Ora che il sogno americano sembra quindi vacillare, il resto del mondo si adopera per salvaguardare un patrimonio conoscitivo comune. Che l’Europa diventi davvero il nido di rinascita in grado di tutelare il sapere di un continente preda di misure ostili?
Intanto, in Italia, la ministra dell’università e della ricerca Anna Bernini, non ha presenziato all’evento di Parigi. Secondo fonti ministeriali, l’assenza potrebbe essere attribuita a un segno di protesta nei confronti del ruolo prevalente della Francia all’interno della conferenza, o alla poca tempestività nel cogliere questa grande opportunità.

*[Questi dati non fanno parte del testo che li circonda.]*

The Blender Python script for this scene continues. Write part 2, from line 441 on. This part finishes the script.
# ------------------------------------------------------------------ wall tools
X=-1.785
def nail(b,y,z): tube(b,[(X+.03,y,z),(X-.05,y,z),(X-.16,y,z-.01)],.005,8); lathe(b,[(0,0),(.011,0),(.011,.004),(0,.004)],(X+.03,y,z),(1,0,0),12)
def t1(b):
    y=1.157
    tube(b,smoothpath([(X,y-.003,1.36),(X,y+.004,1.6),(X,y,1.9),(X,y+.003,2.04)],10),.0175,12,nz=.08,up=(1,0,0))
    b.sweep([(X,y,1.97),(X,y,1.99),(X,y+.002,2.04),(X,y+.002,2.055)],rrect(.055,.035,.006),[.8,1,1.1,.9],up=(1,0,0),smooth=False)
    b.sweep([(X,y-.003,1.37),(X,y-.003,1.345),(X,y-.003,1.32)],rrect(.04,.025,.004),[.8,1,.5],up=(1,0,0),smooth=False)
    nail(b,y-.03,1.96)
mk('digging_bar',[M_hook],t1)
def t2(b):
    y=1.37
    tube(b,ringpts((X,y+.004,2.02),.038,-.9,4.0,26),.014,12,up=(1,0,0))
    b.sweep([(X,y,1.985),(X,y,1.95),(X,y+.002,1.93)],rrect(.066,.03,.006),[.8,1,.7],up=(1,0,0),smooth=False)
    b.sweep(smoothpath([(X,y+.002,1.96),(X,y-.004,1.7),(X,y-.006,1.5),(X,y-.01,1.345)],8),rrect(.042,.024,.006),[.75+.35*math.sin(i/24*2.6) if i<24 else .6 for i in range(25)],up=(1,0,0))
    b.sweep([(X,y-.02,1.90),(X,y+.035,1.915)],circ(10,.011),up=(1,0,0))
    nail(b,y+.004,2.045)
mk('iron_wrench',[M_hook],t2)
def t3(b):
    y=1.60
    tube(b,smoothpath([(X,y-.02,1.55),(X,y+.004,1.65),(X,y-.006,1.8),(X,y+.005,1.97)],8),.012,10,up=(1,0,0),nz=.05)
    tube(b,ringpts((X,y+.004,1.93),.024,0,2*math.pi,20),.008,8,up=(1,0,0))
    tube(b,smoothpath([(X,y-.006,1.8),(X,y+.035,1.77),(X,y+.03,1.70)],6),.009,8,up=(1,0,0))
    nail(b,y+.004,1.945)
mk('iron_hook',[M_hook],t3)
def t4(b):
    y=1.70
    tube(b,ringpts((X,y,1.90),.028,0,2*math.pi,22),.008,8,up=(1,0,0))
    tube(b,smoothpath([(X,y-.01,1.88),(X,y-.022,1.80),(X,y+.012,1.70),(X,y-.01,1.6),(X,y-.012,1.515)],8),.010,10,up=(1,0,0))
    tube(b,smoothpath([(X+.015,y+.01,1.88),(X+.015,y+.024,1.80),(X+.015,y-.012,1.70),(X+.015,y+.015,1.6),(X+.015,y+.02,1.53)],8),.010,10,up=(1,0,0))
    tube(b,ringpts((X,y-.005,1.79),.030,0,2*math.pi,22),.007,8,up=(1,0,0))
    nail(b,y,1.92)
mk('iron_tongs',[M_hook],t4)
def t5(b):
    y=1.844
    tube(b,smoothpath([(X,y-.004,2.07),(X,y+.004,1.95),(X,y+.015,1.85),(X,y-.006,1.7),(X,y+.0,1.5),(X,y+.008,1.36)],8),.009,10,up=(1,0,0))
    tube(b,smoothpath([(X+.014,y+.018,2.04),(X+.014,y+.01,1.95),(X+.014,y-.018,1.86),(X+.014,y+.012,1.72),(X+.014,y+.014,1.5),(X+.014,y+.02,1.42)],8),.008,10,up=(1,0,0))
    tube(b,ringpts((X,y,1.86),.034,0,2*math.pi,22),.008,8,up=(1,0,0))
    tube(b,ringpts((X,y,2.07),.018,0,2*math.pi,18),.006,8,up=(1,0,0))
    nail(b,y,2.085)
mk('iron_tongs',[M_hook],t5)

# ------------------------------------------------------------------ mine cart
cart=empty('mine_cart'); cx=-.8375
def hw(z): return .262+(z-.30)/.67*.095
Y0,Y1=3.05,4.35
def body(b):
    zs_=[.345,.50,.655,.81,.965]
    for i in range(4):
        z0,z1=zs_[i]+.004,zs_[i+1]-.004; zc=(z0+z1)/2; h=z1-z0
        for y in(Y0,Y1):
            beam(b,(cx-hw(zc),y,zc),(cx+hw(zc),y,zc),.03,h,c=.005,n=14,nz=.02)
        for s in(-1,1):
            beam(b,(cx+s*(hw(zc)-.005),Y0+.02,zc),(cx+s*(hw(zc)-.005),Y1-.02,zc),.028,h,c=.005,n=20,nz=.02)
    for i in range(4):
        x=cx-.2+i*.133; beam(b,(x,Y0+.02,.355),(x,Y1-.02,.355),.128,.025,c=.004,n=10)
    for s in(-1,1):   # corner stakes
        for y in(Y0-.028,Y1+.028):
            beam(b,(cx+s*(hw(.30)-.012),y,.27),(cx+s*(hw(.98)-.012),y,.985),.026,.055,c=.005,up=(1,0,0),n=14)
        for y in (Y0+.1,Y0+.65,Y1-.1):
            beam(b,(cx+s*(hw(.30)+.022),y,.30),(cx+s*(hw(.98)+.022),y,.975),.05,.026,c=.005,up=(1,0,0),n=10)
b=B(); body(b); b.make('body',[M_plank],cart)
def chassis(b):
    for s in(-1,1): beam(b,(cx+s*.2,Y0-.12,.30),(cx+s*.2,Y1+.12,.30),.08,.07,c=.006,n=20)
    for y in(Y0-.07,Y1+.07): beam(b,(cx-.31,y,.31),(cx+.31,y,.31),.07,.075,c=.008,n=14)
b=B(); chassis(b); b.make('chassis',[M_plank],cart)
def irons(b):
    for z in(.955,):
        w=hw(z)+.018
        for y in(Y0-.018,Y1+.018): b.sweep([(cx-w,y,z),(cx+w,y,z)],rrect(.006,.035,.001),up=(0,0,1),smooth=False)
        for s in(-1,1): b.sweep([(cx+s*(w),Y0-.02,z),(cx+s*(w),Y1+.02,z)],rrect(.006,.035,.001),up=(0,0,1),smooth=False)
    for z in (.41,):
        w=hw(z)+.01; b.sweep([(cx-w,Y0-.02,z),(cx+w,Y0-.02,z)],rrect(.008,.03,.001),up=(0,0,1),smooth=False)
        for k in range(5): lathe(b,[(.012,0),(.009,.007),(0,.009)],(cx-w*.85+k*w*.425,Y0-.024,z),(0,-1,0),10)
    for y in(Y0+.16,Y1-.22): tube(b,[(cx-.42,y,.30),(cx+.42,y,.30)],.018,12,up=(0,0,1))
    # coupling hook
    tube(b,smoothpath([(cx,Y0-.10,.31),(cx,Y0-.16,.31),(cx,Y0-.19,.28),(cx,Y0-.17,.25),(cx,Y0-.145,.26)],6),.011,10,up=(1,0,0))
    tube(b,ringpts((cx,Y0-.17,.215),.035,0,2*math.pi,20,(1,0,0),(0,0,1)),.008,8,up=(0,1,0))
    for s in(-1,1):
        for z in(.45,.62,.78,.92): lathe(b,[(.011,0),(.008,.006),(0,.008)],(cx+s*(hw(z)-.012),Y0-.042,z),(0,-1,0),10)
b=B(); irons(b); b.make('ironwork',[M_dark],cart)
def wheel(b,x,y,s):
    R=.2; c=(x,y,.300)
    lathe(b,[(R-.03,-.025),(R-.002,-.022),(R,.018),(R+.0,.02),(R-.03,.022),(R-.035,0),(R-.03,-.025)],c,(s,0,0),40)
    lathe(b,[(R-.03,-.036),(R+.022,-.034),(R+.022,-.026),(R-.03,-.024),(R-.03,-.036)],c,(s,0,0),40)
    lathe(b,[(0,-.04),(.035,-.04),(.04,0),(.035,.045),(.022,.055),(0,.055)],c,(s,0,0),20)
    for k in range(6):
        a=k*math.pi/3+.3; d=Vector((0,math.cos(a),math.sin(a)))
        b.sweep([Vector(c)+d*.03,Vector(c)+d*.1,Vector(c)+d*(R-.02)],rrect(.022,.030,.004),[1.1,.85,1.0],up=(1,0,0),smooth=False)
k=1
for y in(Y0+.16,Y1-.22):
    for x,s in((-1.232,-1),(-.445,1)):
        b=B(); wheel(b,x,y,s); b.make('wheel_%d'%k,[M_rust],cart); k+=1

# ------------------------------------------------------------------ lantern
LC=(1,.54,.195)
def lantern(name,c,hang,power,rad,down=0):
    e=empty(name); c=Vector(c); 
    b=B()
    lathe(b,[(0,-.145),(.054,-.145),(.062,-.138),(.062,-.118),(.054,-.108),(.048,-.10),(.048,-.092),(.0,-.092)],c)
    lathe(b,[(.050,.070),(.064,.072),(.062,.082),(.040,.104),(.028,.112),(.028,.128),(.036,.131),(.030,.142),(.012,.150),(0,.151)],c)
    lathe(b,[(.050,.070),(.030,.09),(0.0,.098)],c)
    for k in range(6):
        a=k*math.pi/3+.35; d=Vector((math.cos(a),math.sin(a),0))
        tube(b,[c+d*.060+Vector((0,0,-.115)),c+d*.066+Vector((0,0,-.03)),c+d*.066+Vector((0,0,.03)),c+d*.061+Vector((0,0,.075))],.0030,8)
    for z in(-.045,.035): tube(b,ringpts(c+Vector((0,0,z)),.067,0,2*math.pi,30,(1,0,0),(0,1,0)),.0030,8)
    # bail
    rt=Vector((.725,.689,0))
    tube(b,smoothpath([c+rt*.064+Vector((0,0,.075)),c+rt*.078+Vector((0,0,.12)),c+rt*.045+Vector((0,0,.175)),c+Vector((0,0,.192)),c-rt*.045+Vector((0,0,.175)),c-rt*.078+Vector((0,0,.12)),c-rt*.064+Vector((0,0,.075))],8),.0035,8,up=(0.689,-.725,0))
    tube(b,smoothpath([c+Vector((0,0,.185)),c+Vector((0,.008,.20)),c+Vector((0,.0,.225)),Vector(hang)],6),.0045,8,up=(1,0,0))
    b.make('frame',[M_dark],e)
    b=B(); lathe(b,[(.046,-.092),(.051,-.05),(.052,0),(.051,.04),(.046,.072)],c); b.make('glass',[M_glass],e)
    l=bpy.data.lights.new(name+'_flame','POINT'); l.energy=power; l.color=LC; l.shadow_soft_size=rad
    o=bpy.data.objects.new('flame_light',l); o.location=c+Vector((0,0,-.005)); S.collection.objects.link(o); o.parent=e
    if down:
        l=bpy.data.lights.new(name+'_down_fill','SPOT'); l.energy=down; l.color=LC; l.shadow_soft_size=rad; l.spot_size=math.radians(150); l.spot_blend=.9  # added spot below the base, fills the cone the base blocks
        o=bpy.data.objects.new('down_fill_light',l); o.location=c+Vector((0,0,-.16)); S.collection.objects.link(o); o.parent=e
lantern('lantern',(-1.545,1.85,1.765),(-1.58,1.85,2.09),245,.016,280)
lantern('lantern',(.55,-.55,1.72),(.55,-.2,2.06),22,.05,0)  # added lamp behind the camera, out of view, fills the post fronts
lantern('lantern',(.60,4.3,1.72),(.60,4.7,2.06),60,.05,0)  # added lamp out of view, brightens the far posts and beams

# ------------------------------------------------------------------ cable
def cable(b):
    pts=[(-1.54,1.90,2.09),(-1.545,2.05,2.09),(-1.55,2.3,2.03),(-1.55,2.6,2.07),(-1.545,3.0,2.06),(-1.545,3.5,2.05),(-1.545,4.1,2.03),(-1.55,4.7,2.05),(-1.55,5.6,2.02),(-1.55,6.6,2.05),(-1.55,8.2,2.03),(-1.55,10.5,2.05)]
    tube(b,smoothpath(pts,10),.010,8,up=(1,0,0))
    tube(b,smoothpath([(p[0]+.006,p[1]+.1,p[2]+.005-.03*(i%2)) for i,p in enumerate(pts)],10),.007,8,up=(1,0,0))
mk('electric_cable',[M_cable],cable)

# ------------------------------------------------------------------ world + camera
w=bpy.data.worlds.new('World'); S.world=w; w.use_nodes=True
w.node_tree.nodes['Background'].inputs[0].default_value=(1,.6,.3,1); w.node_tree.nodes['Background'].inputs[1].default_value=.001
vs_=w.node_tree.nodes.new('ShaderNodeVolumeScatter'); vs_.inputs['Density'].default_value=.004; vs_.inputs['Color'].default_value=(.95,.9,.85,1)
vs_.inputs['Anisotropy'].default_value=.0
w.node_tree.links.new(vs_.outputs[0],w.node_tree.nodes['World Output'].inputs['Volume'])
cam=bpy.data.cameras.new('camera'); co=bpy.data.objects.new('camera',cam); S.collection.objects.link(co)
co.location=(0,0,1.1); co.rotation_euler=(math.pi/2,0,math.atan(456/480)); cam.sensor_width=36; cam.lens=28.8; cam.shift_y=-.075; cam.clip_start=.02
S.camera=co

La Bernini ha dichiarato che l’Italia ha già agito sui finanziamenti, ma in una nazione dove già la carriera di ricerca è precaria e spesso poco riconosciuta, quella di Parigi rappresentava un’altra occasione per rendere le università italiane il più possibile attrattive.
Intanto però, nel nostro Paese, dove sembra che tutti vogliano scappare, c’è invece chi arriva.
Ci sono, infatti, anche notizie incoraggianti[2]: sono in crescita, nelle Università e negli istituti di secondo grado, il numero di studenti stranieri che scelgono l’Italia per iniziare o completare il loro percorso di studi. Anche le conseguenze della Brexit si pongono come motivazione decisiva per spingere i giovani a lasciare il paese, e anche in questo caso, l’Europa ma anche l’Italia, sembrano le mete preferite. In un Europa in subbuglio per le nuove elezioni, ecco che anche il nostro Paese può riscattarsi come fucina di conoscenza. Può riaffermarsi, appunto, come un luogo in cui la libertà di pensiero è coltivata e diffusa: scegliendo una scienza indipendente e un clima culturale che accoglie e non respinge.
La speranza è che, in un mondo sempre più diviso e divisivo, la condivisione del sapere possa essere il collante per comprendere, orientarsi e unire. Se nessuna nazione da sola può fare ciò, ogni realtà può nella sua dimensione reagire a questa nuova onda creando le condizioni favorevoli e mettendo a disposizione risorse. Tutelare chi sceglie di crescere, studiare e insegnare in Italia significa quindi costruire basi più solide per una società che voglia davvero imparare, innovare e, soprattutto, restare libera.